### Dataset ###

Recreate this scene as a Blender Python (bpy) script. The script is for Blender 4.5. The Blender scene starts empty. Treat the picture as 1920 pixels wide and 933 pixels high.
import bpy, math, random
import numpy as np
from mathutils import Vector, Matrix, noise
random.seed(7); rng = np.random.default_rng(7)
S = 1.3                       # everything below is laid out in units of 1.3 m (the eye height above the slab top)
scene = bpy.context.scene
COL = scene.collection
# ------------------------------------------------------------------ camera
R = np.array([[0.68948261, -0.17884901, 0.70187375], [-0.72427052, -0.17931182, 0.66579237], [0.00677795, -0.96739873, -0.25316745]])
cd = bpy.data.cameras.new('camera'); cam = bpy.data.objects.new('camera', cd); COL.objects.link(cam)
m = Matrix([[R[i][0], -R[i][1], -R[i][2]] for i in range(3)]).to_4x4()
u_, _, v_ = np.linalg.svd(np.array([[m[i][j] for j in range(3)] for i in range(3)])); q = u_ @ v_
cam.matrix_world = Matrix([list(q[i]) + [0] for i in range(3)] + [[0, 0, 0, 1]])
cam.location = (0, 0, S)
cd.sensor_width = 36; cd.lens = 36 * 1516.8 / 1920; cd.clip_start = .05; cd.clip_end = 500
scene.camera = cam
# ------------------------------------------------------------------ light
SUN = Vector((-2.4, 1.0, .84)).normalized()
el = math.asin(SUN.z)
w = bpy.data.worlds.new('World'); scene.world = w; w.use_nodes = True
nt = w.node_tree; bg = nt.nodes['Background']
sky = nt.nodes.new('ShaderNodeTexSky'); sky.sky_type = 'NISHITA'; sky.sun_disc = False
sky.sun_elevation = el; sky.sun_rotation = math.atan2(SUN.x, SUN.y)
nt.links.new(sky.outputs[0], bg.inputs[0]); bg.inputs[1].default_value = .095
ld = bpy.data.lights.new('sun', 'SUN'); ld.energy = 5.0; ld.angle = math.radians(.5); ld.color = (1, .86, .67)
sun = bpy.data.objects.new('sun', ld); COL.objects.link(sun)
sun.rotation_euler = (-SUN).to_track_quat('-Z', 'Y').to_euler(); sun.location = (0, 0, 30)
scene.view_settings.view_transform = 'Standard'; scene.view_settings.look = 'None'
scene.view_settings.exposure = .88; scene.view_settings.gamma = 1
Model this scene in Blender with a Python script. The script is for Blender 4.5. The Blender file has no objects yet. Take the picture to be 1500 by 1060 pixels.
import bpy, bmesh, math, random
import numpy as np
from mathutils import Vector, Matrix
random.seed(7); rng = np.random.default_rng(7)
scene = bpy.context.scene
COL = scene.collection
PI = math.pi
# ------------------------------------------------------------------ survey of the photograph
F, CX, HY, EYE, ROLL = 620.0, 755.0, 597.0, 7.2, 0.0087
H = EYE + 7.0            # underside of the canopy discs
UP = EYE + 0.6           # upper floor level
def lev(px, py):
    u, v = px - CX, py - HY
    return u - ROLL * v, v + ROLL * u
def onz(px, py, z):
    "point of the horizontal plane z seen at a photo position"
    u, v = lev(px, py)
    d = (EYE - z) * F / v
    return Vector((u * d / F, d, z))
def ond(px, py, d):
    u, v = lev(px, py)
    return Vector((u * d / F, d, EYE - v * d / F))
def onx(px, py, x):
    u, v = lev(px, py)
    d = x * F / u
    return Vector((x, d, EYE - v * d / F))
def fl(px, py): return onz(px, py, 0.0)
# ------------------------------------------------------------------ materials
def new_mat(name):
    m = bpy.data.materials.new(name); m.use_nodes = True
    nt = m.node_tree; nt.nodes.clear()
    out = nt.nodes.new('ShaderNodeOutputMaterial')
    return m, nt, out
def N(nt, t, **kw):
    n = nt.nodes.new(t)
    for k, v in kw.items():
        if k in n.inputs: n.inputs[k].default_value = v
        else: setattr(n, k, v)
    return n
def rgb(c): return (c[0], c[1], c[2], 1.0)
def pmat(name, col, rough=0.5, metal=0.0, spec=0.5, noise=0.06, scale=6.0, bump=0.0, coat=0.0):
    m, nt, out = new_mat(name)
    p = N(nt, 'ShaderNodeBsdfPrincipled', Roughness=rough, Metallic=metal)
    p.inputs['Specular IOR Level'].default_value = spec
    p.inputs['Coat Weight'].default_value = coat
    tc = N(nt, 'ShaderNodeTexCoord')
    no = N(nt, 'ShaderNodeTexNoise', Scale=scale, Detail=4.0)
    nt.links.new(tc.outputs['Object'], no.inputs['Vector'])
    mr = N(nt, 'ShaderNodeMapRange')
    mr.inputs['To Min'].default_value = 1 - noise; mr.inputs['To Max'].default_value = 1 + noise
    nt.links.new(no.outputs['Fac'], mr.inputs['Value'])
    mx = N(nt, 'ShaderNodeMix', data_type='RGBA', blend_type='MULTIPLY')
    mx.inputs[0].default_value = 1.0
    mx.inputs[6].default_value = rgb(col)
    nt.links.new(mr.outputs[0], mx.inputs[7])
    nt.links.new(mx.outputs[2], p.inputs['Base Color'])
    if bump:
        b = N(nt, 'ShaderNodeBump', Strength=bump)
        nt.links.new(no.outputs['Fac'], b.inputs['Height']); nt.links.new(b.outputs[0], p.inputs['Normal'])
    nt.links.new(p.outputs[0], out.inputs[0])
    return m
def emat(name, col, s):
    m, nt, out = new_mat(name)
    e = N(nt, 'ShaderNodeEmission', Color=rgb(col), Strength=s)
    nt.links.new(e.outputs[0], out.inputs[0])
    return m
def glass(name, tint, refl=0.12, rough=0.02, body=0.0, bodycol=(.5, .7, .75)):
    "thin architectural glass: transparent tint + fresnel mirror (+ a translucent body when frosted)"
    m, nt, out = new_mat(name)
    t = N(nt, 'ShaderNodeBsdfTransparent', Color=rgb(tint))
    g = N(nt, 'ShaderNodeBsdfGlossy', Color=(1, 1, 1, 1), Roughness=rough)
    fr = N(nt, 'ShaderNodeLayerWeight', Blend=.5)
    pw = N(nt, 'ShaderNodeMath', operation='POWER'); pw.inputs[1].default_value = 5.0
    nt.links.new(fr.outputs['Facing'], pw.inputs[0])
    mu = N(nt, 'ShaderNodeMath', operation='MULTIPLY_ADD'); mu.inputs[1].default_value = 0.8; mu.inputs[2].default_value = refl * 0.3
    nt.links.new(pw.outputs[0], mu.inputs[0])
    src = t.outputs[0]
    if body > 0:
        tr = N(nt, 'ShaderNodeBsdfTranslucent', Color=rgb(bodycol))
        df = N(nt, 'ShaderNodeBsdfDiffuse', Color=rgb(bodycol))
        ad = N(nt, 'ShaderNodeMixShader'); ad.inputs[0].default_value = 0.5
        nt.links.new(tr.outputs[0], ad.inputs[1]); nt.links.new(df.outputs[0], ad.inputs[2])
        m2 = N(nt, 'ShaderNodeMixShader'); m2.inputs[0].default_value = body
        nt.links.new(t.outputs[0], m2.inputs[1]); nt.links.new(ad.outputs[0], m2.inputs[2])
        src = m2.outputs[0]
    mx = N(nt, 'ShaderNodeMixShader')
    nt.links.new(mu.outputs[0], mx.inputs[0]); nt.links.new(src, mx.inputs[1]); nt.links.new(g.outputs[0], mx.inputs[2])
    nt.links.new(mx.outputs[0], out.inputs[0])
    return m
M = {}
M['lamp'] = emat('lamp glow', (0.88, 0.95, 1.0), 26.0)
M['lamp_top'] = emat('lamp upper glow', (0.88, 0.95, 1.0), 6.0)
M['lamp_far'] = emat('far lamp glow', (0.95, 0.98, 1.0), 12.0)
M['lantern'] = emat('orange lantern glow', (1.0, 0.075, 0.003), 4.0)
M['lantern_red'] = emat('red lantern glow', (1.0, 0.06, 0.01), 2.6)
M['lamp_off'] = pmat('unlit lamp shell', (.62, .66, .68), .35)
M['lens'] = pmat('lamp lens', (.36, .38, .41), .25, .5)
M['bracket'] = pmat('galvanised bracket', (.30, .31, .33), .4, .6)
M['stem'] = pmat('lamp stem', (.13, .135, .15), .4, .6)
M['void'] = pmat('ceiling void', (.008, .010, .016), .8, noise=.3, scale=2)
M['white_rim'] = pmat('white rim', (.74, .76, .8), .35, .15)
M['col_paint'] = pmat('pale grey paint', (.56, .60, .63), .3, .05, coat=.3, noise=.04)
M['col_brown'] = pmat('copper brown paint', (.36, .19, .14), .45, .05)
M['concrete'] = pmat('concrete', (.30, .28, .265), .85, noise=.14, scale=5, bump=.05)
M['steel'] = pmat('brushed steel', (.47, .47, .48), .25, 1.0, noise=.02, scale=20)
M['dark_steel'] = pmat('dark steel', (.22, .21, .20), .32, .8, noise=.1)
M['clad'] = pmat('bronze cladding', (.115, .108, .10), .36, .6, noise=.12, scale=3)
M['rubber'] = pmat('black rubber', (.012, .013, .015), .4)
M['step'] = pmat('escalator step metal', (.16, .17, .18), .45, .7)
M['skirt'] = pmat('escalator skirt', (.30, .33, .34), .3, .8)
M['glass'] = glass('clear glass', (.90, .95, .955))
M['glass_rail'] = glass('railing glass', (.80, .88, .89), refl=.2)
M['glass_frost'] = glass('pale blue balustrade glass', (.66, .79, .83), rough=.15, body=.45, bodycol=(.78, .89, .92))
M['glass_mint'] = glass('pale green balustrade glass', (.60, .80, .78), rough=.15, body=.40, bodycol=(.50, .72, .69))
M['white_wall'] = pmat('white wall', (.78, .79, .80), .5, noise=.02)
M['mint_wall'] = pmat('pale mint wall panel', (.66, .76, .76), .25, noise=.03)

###

Written instruction> Gather every line from the entries above where the word "pixels" appears, and copy them.

Finished exercise>
Recreate this scene as a Blender Python (bpy) script. The script is for Blender 4.5. The Blender scene starts empty. Treat the picture as 1920 pixels wide and 933 pixels high.
Model this scene in Blender with a Python script. The script is for Blender 4.5. The Blender file has no objects yet. Take the picture to be 1500 by 1060 pixels.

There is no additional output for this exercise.